Jean Clouet, Portrait of a man holding a volume by Petrarch

I was thinking about the posters people encounter in public libraries everywhere. Specifically, the posters that show various authors, musicians, athletes, or film actors holding young adult novels and grinning under block letters that spell the word “READ.”

Encouraging people, especially kids, to read is as important as ever, but another issue that continues to grow in importance is this: how does the Internet change how newer generations should read? If we consider the popularity and interactivity of the Internet, people are reading—and writing—at extraordinary rates. It’s easy to view Internet browsing as consuming information rather than actually reading, but Internet use is a constant negotiation of stories, opinions, explanations, and dialogues. The generic concept of reading encouraged by schools and libraries has evolved into something that involves physical books but is not limited to them.

But here’s another crazy aspect of the explosion of text: as the Internet increasingly becomes the primary place where many people read, a person’s tastes and social personality become more and more reflective of things created or written about somewhere far away. The idea of local culture becomes altered by something other, a set of self-chosen reference points in our chaotic information galaxy. It’s a bizarre experience to read an article a website across the country has written about an artist in my own town.

One of the Internet’s many consequences is the possibility of getting overwhelmed by its possibilities to the point where it becomes more appealing to keep to just a few sources of information. Sidestepping the question of trustworthiness—whether my favorite sites are run by conspiracy theorists or are biased to the point of giving misinformation—a reliance on just a few sources can lock me in to a particular way of perceiving and thinking about the world. This possibility becomes dangerous, even if I acknowledge in the back of my mind that the Internet has more power to inform me than I could ever imagine. When reading, it becomes necessary to remember that anything written exists within an increasingly complex and interactive human world, to keep an open mind and a critical eye simultaneously.

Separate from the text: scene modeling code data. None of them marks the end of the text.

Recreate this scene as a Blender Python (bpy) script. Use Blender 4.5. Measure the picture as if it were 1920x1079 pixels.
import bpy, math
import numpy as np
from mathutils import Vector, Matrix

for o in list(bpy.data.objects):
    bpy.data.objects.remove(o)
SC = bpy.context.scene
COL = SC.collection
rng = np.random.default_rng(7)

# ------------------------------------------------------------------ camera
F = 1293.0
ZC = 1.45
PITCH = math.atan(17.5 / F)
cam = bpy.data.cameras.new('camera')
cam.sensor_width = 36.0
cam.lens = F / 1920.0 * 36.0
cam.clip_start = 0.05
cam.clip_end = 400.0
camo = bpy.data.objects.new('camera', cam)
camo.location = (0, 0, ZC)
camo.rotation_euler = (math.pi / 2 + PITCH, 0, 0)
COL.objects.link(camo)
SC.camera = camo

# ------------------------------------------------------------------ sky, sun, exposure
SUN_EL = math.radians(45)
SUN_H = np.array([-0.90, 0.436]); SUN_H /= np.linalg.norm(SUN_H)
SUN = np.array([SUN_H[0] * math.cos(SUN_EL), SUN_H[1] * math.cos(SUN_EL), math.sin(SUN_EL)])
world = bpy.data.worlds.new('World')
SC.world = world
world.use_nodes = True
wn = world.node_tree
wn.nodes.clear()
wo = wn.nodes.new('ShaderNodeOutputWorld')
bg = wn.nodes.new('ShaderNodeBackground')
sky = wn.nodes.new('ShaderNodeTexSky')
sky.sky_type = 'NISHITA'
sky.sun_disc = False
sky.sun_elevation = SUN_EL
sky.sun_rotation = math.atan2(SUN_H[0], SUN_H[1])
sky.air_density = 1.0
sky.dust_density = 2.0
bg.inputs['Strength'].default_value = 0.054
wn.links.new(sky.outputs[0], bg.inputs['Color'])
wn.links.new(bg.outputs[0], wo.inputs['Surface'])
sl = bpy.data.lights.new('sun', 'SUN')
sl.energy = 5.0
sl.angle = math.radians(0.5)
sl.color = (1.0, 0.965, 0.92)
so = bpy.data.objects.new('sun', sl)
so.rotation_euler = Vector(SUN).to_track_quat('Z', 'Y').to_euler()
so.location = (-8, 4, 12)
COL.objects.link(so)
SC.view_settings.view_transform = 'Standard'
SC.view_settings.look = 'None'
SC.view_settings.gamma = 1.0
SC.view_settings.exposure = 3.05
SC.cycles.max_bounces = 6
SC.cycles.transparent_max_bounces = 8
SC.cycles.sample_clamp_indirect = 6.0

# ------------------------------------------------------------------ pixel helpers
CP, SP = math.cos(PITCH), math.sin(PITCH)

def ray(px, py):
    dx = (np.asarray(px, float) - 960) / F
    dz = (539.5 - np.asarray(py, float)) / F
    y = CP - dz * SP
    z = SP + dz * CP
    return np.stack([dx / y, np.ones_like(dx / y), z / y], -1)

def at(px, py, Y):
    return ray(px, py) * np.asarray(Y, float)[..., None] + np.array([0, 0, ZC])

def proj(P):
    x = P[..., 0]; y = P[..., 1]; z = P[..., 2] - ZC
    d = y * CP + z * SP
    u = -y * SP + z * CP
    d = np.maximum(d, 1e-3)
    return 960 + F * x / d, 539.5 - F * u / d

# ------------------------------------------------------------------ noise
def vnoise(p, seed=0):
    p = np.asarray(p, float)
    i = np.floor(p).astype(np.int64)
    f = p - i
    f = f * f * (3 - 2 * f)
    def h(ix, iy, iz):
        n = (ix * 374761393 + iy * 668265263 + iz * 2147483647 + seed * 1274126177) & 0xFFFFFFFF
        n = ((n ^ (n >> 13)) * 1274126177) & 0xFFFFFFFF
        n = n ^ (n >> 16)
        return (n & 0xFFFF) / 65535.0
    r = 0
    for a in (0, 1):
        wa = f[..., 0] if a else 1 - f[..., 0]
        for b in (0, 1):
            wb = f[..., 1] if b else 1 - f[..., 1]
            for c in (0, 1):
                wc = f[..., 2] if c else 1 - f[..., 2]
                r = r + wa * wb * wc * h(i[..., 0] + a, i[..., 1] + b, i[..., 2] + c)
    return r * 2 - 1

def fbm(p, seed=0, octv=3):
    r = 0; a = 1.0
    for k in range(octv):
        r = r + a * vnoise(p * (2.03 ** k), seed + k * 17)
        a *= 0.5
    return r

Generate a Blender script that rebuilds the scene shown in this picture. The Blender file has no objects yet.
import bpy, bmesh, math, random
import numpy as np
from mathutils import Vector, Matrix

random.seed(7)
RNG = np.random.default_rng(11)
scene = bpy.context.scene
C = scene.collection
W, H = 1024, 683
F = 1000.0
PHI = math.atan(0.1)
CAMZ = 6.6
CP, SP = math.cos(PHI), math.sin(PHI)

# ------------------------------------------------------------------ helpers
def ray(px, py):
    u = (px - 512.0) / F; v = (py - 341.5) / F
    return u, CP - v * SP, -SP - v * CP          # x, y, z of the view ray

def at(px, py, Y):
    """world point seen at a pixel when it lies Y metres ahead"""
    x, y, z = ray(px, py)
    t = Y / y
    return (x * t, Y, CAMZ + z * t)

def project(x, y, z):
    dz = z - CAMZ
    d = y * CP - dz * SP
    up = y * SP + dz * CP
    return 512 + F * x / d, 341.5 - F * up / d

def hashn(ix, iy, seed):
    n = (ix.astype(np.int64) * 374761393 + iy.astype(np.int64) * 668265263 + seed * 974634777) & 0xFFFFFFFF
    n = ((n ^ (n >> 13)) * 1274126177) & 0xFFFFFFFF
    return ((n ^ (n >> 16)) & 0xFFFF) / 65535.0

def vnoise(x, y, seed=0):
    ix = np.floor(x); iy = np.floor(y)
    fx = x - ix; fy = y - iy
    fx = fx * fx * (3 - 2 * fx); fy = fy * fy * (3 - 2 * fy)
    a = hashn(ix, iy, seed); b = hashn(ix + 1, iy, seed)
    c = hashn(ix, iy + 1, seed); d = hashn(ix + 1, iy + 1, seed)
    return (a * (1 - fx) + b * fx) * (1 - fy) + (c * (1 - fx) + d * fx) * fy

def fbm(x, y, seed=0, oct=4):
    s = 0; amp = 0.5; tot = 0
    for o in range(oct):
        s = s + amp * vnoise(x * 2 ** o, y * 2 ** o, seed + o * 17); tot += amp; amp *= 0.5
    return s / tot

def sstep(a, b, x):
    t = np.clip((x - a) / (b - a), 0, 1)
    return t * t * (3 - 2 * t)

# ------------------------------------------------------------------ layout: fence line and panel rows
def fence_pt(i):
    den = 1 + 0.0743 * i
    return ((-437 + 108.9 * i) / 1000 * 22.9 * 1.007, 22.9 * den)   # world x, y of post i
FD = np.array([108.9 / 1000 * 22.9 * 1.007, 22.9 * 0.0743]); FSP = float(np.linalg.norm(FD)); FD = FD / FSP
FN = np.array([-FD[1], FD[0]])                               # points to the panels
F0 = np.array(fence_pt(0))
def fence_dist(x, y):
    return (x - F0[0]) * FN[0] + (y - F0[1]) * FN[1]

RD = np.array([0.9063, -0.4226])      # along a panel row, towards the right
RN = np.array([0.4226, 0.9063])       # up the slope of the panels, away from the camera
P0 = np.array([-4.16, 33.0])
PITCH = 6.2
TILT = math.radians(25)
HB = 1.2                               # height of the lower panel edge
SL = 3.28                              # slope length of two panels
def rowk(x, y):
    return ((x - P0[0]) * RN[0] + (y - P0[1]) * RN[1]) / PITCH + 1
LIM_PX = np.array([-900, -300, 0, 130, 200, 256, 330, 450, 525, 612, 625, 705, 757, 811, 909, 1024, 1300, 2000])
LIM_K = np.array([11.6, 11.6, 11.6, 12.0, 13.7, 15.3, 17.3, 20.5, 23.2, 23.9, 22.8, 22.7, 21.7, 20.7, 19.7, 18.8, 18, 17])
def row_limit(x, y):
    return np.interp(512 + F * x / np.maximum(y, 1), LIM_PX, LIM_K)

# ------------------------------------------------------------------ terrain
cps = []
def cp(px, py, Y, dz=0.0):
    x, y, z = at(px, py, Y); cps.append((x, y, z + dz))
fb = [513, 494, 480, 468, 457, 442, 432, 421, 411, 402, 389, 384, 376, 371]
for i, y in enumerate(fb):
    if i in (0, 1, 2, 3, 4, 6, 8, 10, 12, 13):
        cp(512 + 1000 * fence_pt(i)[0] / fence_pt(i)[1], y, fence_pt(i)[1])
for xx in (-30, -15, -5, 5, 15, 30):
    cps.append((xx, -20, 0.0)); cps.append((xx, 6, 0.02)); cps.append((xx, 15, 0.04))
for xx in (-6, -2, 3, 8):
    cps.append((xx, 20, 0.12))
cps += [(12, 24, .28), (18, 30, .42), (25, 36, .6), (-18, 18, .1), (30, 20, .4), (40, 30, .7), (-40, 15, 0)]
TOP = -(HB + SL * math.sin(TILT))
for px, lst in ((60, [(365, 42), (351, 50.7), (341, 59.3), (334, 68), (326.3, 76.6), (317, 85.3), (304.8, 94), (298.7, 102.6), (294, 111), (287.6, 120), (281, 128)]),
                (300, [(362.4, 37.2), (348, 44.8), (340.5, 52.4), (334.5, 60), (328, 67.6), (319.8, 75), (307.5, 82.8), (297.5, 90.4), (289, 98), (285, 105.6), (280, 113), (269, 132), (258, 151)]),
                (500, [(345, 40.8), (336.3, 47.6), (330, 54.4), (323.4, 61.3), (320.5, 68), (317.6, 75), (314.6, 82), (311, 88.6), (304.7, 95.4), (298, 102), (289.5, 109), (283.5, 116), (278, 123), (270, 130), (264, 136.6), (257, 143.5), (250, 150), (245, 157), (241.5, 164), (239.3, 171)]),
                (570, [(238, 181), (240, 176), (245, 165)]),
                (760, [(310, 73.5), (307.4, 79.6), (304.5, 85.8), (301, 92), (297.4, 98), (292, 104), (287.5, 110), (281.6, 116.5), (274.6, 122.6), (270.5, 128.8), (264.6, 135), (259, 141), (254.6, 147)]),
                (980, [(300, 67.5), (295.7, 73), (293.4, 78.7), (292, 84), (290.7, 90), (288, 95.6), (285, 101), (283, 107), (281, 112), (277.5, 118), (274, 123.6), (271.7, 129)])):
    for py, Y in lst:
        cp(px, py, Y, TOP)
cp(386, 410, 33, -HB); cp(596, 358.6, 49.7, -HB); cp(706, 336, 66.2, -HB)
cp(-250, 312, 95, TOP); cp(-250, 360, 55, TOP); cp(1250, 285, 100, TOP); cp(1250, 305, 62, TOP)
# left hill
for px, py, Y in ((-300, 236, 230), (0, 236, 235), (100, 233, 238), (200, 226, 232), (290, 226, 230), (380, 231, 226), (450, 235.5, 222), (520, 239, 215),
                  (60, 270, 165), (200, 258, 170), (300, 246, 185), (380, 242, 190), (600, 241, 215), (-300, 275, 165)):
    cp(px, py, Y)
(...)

Here’s why music matters: a piece of music allows its listener insight into the unique way its creators perceive their surroundings. Because no one piece of music can hope to tell us the whole truth about human existence, listening to music is a process of opening ourselves to new ideas and placing those ideas in a larger context, complicating and widening how we understand the world. The best music, I think, makes us feel emotions we never knew we could feel, instilling the sense that that music—or any work of art, or any writing—is but one of a near infinity of lenses through which we can examine the world around us. Then, music that challenges us, music that invites us to contemplate it, can help us sharpen the ways we read in a chaotic time.